[3D scene scripts]
============

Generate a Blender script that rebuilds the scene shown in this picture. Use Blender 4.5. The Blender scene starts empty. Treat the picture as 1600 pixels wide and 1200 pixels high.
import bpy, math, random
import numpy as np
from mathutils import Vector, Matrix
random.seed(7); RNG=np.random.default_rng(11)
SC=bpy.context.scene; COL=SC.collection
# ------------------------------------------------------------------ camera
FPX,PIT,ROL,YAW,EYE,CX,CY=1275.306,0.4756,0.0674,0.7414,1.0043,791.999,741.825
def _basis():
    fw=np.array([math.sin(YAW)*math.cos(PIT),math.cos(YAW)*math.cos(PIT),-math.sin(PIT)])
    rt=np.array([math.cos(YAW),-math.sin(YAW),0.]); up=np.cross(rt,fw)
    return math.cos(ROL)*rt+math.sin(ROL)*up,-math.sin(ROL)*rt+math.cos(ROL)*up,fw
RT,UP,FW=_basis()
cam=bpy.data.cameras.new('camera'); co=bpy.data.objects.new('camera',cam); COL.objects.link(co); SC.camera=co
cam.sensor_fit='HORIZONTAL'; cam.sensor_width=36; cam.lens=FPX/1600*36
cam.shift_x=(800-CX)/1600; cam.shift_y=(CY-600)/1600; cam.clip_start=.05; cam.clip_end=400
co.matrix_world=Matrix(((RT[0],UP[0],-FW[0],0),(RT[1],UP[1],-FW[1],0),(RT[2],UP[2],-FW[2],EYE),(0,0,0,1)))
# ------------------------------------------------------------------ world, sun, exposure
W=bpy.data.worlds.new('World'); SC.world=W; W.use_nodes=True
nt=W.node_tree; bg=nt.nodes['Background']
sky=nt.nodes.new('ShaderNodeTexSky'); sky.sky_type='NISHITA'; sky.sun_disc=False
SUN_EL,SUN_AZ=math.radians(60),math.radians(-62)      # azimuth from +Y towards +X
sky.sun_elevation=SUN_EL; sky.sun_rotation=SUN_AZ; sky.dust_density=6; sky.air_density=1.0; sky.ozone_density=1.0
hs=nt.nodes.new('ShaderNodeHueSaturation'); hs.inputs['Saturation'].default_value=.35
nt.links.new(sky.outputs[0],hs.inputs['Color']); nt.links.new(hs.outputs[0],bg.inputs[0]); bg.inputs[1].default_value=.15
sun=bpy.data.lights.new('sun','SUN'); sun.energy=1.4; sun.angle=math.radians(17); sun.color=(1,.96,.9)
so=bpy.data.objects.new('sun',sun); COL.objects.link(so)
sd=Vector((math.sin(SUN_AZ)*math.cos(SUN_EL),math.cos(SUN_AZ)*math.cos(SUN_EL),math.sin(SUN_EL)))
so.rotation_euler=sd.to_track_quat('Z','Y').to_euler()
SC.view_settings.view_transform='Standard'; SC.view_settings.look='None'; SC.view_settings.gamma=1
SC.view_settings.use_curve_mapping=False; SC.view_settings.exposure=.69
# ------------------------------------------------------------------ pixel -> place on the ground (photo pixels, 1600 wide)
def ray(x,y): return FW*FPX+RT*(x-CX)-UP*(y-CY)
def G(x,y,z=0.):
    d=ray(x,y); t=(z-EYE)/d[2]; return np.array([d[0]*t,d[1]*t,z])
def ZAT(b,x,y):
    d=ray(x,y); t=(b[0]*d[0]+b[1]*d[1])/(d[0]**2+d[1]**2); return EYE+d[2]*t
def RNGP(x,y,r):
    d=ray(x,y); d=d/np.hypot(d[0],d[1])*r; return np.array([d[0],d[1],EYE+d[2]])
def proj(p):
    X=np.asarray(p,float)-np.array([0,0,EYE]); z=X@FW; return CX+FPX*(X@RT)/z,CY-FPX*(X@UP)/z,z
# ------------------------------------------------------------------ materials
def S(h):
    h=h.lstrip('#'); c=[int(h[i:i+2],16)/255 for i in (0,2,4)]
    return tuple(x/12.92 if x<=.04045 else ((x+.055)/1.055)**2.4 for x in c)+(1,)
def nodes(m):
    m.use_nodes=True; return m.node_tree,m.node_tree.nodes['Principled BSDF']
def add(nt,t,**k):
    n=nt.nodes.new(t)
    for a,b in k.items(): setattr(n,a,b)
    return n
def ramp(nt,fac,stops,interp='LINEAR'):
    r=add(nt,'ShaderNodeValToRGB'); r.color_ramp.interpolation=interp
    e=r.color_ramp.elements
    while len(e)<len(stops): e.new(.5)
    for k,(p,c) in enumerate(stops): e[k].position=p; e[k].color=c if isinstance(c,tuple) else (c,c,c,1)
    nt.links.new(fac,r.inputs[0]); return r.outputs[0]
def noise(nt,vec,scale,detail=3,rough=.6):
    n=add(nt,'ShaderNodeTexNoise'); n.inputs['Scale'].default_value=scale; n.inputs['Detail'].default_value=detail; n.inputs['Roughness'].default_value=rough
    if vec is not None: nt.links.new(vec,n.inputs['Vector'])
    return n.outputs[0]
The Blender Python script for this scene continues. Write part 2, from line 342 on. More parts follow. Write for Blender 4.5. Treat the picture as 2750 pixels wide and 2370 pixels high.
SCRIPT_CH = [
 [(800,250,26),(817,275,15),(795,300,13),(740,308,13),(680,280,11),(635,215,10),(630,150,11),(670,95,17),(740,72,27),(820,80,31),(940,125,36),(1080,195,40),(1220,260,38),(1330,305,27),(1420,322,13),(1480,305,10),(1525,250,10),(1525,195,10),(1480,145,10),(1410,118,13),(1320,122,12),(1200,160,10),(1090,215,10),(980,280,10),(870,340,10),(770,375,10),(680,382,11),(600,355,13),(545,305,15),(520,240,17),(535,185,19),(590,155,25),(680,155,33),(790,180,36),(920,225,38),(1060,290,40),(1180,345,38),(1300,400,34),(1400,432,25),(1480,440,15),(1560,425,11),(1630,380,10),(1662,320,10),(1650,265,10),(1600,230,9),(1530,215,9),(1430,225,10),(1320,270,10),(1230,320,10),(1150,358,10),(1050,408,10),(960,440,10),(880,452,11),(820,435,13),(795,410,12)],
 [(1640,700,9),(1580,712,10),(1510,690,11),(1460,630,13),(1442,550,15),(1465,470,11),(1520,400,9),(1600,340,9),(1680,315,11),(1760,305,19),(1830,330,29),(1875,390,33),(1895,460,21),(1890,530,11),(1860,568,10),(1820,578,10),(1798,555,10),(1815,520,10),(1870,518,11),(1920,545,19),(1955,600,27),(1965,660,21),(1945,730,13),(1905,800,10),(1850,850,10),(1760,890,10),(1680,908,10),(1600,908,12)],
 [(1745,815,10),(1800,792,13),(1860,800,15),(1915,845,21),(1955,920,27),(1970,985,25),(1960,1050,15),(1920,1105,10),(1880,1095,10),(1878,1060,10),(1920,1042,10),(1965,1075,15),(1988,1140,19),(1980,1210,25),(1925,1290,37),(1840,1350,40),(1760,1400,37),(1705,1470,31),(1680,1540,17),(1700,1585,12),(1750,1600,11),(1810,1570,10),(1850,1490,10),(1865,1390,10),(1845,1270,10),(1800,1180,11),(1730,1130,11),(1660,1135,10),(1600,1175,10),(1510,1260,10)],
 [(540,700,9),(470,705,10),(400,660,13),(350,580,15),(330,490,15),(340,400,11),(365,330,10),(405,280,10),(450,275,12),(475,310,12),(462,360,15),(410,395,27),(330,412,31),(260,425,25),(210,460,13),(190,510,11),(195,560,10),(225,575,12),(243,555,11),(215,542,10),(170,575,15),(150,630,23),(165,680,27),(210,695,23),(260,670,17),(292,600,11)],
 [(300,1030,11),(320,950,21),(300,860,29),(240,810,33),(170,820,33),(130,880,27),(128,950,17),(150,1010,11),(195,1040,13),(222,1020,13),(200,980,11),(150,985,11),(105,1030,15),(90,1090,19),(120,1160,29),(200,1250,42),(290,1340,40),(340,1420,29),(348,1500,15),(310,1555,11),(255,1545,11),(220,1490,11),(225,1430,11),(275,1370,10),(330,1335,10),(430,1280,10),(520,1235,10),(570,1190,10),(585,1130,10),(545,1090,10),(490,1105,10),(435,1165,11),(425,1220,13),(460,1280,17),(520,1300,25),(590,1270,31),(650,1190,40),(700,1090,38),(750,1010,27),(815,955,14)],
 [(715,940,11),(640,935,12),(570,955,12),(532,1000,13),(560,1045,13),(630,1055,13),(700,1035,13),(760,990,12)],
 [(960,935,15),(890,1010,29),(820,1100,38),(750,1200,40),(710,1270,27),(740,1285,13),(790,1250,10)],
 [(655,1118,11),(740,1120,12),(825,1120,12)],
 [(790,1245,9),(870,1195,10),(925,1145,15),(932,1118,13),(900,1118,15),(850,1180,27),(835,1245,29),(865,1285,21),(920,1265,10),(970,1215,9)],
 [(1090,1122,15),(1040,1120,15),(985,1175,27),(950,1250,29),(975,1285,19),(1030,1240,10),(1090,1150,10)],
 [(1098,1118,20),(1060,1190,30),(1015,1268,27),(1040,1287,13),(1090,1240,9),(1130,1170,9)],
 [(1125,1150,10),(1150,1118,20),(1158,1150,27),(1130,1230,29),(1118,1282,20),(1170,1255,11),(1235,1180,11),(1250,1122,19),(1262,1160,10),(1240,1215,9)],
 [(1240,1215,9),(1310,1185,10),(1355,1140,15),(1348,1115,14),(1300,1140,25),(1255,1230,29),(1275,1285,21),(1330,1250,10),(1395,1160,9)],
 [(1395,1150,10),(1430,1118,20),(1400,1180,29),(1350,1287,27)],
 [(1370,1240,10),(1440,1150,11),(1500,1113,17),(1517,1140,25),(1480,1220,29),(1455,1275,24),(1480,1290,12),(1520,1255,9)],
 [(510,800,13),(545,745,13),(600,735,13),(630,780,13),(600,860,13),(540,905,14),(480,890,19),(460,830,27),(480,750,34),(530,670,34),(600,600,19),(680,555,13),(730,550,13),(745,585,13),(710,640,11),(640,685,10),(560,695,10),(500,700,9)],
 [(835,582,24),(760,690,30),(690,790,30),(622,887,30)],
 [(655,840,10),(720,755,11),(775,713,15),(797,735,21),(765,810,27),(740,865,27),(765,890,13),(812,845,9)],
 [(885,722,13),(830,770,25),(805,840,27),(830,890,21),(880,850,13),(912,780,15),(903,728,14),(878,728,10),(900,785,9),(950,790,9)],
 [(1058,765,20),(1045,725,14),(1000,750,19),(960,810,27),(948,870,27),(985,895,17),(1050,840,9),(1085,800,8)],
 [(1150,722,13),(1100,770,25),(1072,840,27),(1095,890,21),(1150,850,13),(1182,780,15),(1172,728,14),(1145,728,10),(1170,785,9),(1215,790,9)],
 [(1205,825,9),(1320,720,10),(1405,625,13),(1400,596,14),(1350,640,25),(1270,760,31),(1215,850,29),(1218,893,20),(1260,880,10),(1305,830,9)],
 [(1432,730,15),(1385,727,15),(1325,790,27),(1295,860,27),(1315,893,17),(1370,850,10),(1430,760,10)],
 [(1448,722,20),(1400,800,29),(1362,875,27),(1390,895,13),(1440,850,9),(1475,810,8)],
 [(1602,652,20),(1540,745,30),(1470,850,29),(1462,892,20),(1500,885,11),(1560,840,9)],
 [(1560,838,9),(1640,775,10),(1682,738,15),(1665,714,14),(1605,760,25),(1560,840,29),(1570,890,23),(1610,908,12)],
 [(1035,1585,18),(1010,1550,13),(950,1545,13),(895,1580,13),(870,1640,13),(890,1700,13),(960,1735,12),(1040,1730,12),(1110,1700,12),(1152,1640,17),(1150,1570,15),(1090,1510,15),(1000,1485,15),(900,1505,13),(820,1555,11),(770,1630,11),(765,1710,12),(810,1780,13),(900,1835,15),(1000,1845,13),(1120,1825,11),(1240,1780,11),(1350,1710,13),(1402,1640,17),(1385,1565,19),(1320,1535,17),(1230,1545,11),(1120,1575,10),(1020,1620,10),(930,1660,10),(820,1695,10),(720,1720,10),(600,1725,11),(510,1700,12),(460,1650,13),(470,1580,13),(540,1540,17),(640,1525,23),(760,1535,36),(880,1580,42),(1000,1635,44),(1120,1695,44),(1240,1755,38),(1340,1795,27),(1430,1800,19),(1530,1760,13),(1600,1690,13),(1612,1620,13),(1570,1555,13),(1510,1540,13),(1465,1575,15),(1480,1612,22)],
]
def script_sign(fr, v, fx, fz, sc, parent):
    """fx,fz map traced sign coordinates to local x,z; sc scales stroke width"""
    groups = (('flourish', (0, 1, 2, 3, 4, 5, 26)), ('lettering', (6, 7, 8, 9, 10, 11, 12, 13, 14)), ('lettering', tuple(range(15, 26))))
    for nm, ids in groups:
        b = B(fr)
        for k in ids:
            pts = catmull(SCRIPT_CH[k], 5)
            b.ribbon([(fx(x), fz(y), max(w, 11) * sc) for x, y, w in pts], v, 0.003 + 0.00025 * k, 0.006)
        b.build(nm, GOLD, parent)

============

* **EXERCISE TASK**
Pick out each line containing the string "Treat" and copy it.

* **THE OUTPUT**
Generate a Blender script that rebuilds the scene shown in this picture. Use Blender 4.5. The Blender scene starts empty. Treat the picture as 1600 pixels wide and 1200 pixels high.
The Blender Python script for this scene continues. Write part 2, from line 342 on. More parts follow. Write for Blender 4.5. Treat the picture as 2750 pixels wide and 2370 pixels high.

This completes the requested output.